### What you should do
Return the listing word for word, as given.

################

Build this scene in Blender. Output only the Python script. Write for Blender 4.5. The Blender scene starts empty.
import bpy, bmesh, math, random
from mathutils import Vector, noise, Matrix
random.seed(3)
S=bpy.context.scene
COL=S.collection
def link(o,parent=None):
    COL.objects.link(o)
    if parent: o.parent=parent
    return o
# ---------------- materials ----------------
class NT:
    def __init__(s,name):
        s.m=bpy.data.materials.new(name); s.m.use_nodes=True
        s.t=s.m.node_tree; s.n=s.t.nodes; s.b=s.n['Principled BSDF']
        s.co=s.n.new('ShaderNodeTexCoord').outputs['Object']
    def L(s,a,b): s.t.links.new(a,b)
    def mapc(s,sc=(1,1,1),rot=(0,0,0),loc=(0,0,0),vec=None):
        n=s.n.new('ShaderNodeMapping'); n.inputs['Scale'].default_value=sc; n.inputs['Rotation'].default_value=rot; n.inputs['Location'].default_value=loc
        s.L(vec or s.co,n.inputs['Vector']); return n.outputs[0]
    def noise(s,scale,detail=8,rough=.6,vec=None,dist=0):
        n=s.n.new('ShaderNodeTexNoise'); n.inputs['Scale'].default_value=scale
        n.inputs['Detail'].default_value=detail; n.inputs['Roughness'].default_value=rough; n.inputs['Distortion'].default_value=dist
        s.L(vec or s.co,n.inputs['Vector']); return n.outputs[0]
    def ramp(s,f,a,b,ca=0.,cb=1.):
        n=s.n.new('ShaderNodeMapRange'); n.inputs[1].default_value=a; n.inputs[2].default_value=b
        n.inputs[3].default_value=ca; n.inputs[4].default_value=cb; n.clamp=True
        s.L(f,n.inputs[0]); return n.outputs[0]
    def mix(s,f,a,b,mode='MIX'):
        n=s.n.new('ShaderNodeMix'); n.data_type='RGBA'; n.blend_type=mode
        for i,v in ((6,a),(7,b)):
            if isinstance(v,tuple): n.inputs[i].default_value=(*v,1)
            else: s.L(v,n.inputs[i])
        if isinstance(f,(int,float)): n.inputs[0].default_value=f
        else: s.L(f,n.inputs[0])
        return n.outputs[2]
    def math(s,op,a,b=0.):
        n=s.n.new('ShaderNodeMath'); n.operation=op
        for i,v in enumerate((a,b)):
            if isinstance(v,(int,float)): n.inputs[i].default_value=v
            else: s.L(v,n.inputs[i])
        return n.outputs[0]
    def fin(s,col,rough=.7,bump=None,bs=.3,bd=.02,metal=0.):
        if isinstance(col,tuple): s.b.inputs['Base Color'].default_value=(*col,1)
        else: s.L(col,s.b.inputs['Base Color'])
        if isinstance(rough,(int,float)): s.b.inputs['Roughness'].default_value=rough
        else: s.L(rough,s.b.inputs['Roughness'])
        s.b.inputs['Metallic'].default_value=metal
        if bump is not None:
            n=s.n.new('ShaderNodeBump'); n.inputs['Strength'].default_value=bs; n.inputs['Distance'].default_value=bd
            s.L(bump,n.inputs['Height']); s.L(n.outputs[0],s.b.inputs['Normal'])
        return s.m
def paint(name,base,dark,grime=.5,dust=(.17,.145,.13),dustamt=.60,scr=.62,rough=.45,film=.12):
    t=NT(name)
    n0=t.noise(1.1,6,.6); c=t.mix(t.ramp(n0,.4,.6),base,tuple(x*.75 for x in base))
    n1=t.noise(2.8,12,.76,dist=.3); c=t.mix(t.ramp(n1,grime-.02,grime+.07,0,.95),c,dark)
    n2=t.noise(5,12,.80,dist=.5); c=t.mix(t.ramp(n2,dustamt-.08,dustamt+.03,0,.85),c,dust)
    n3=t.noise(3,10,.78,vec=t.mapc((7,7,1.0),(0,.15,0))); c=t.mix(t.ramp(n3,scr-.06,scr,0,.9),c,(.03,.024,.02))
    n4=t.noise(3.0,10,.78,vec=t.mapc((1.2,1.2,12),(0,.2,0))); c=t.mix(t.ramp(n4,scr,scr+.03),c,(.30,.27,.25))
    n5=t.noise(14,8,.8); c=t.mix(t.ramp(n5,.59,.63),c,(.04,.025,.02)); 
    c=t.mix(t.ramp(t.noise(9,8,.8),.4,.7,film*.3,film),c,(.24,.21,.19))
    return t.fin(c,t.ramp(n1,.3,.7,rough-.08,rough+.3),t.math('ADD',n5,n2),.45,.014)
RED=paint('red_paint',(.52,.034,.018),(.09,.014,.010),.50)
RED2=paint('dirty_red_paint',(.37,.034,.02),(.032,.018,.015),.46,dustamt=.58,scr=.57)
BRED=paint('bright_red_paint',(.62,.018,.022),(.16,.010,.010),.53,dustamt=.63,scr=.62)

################

### Solution for this problem
Build this scene in Blender. Output only the Python script. Write for Blender 4.5. The Blender scene starts empty.
import bpy, bmesh, math, random
from mathutils import Vector, noise, Matrix
random.seed(3)
S=bpy.context.scene
COL=S.collection
def link(o,parent=None):
    COL.objects.link(o)
    if parent: o.parent=parent
    return o
# ---------------- materials ----------------
class NT:
    def __init__(s,name):
        s.m=bpy.data.materials.new(name); s.m.use_nodes=True
        s.t=s.m.node_tree; s.n=s.t.nodes; s.b=s.n['Principled BSDF']
        s.co=s.n.new('ShaderNodeTexCoord').outputs['Object']
    def L(s,a,b): s.t.links.new(a,b)
    def mapc(s,sc=(1,1,1),rot=(0,0,0),loc=(0,0,0),vec=None):
        n=s.n.new('ShaderNodeMapping'); n.inputs['Scale'].default_value=sc; n.inputs['Rotation'].default_value=rot; n.inputs['Location'].default_value=loc
        s.L(vec or s.co,n.inputs['Vector']); return n.outputs[0]
    def noise(s,scale,detail=8,rough=.6,vec=None,dist=0):
        n=s.n.new('ShaderNodeTexNoise'); n.inputs['Scale'].default_value=scale
        n.inputs['Detail'].default_value=detail; n.inputs['Roughness'].default_value=rough; n.inputs['Distortion'].default_value=dist
        s.L(vec or s.co,n.inputs['Vector']); return n.outputs[0]
    def ramp(s,f,a,b,ca=0.,cb=1.):
        n=s.n.new('ShaderNodeMapRange'); n.inputs[1].default_value=a; n.inputs[2].default_value=b
        n.inputs[3].default_value=ca; n.inputs[4].default_value=cb; n.clamp=True
        s.L(f,n.inputs[0]); return n.outputs[0]
    def mix(s,f,a,b,mode='MIX'):
        n=s.n.new('ShaderNodeMix'); n.data_type='RGBA'; n.blend_type=mode
        for i,v in ((6,a),(7,b)):
            if isinstance(v,tuple): n.inputs[i].default_value=(*v,1)
            else: s.L(v,n.inputs[i])
        if isinstance(f,(int,float)): n.inputs[0].default_value=f
        else: s.L(f,n.inputs[0])
        return n.outputs[2]
    def math(s,op,a,b=0.):
        n=s.n.new('ShaderNodeMath'); n.operation=op
        for i,v in enumerate((a,b)):
            if isinstance(v,(int,float)): n.inputs[i].default_value=v
            else: s.L(v,n.inputs[i])
        return n.outputs[0]
    def fin(s,col,rough=.7,bump=None,bs=.3,bd=.02,metal=0.):
        if isinstance(col,tuple): s.b.inputs['Base Color'].default_value=(*col,1)
        else: s.L(col,s.b.inputs['Base Color'])
        if isinstance(rough,(int,float)): s.b.inputs['Roughness'].default_value=rough
        else: s.L(rough,s.b.inputs['Roughness'])
        s.b.inputs['Metallic'].default_value=metal
        if bump is not None:
            n=s.n.new('ShaderNodeBump'); n.inputs['Strength'].default_value=bs; n.inputs['Distance'].default_value=bd
            s.L(bump,n.inputs['Height']); s.L(n.outputs[0],s.b.inputs['Normal'])
        return s.m
def paint(name,base,dark,grime=.5,dust=(.17,.145,.13),dustamt=.60,scr=.62,rough=.45,film=.12):
    t=NT(name)
    n0=t.noise(1.1,6,.6); c=t.mix(t.ramp(n0,.4,.6),base,tuple(x*.75 for x in base))
    n1=t.noise(2.8,12,.76,dist=.3); c=t.mix(t.ramp(n1,grime-.02,grime+.07,0,.95),c,dark)
    n2=t.noise(5,12,.80,dist=.5); c=t.mix(t.ramp(n2,dustamt-.08,dustamt+.03,0,.85),c,dust)
    n3=t.noise(3,10,.78,vec=t.mapc((7,7,1.0),(0,.15,0))); c=t.mix(t.ramp(n3,scr-.06,scr,0,.9),c,(.03,.024,.02))
    n4=t.noise(3.0,10,.78,vec=t.mapc((1.2,1.2,12),(0,.2,0))); c=t.mix(t.ramp(n4,scr,scr+.03),c,(.30,.27,.25))
    n5=t.noise(14,8,.8); c=t.mix(t.ramp(n5,.59,.63),c,(.04,.025,.02)); 
    c=t.mix(t.ramp(t.noise(9,8,.8),.4,.7,film*.3,film),c,(.24,.21,.19))
    return t.fin(c,t.ramp(n1,.3,.7,rough-.08,rough+.3),t.math('ADD',n5,n2),.45,.014)
RED=paint('red_paint',(.52,.034,.018),(.09,.014,.010),.50)
RED2=paint('dirty_red_paint',(.37,.034,.02),(.032,.018,.015),.46,dustamt=.58,scr=.57)
BRED=paint('bright_red_paint',(.62,.018,.022),(.16,.010,.010),.53,dustamt=.63,scr=.62)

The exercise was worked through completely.